» **CHALLENGE**
Repeat the listing in full. Nothing may be added or left out.

» **SUPPLIED DATA**
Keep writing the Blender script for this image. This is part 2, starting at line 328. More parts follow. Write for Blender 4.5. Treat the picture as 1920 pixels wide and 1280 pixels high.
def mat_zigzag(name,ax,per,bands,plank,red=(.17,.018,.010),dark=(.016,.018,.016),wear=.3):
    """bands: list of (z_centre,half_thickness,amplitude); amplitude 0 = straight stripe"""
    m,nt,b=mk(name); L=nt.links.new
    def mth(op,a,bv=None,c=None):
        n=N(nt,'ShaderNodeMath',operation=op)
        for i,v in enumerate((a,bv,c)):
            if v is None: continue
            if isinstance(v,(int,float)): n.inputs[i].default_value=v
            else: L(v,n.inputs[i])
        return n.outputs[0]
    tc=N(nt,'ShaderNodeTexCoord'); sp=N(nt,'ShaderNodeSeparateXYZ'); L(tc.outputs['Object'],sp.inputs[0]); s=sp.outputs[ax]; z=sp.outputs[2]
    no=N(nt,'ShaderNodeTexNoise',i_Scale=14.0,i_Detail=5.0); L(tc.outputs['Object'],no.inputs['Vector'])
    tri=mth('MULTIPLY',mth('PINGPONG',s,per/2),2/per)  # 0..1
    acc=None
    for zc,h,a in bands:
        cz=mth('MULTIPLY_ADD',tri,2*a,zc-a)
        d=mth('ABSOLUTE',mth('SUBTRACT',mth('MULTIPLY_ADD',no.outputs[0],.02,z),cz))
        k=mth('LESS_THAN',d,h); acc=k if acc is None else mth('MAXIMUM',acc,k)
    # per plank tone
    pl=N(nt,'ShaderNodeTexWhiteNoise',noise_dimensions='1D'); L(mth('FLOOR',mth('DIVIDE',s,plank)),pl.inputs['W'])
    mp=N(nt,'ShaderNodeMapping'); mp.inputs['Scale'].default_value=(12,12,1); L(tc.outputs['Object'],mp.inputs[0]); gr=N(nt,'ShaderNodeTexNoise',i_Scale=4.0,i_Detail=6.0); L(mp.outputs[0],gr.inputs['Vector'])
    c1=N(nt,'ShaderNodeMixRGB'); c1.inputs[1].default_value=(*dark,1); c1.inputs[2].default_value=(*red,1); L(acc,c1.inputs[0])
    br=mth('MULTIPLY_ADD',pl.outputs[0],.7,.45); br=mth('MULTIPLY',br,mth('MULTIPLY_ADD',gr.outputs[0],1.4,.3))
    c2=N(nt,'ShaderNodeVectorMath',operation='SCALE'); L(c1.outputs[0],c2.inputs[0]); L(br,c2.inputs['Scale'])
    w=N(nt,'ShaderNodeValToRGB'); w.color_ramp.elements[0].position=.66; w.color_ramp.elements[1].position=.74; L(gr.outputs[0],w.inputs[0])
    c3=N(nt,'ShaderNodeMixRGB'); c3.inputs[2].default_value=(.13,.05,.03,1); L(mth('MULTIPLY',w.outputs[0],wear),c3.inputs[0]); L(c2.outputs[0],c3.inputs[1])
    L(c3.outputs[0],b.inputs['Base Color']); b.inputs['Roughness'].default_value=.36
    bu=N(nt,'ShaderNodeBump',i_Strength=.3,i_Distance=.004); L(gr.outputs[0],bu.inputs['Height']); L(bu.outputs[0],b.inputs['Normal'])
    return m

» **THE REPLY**
Keep writing the Blender script for this image. This is part 2, starting at line 328. More parts follow. Write for Blender 4.5. Treat the picture as 1920 pixels wide and 1280 pixels high.
def mat_zigzag(name,ax,per,bands,plank,red=(.17,.018,.010),dark=(.016,.018,.016),wear=.3):
    """bands: list of (z_centre,half_thickness,amplitude); amplitude 0 = straight stripe"""
    m,nt,b=mk(name); L=nt.links.new
    def mth(op,a,bv=None,c=None):
        n=N(nt,'ShaderNodeMath',operation=op)
        for i,v in enumerate((a,bv,c)):
            if v is None: continue
            if isinstance(v,(int,float)): n.inputs[i].default_value=v
            else: L(v,n.inputs[i])
        return n.outputs[0]
    tc=N(nt,'ShaderNodeTexCoord'); sp=N(nt,'ShaderNodeSeparateXYZ'); L(tc.outputs['Object'],sp.inputs[0]); s=sp.outputs[ax]; z=sp.outputs[2]
    no=N(nt,'ShaderNodeTexNoise',i_Scale=14.0,i_Detail=5.0); L(tc.outputs['Object'],no.inputs['Vector'])
    tri=mth('MULTIPLY',mth('PINGPONG',s,per/2),2/per)  # 0..1
    acc=None
    for zc,h,a in bands:
        cz=mth('MULTIPLY_ADD',tri,2*a,zc-a)
        d=mth('ABSOLUTE',mth('SUBTRACT',mth('MULTIPLY_ADD',no.outputs[0],.02,z),cz))
        k=mth('LESS_THAN',d,h); acc=k if acc is None else mth('MAXIMUM',acc,k)
    # per plank tone
    pl=N(nt,'ShaderNodeTexWhiteNoise',noise_dimensions='1D'); L(mth('FLOOR',mth('DIVIDE',s,plank)),pl.inputs['W'])
    mp=N(nt,'ShaderNodeMapping'); mp.inputs['Scale'].default_value=(12,12,1); L(tc.outputs['Object'],mp.inputs[0]); gr=N(nt,'ShaderNodeTexNoise',i_Scale=4.0,i_Detail=6.0); L(mp.outputs[0],gr.inputs['Vector'])
    c1=N(nt,'ShaderNodeMixRGB'); c1.inputs[1].default_value=(*dark,1); c1.inputs[2].default_value=(*red,1); L(acc,c1.inputs[0])
    br=mth('MULTIPLY_ADD',pl.outputs[0],.7,.45); br=mth('MULTIPLY',br,mth('MULTIPLY_ADD',gr.outputs[0],1.4,.3))
    c2=N(nt,'ShaderNodeVectorMath',operation='SCALE'); L(c1.outputs[0],c2.inputs[0]); L(br,c2.inputs['Scale'])
    w=N(nt,'ShaderNodeValToRGB'); w.color_ramp.elements[0].position=.66; w.color_ramp.elements[1].position=.74; L(gr.outputs[0],w.inputs[0])
    c3=N(nt,'ShaderNodeMixRGB'); c3.inputs[2].default_value=(.13,.05,.03,1); L(mth('MULTIPLY',w.outputs[0],wear),c3.inputs[0]); L(c2.outputs[0],c3.inputs[1])
    L(c3.outputs[0],b.inputs['Base Color']); b.inputs['Roughness'].default_value=.36
    bu=N(nt,'ShaderNodeBump',i_Strength=.3,i_Distance=.004); L(gr.outputs[0],bu.inputs['Height']); L(bu.outputs[0],b.inputs['Normal'])
    return m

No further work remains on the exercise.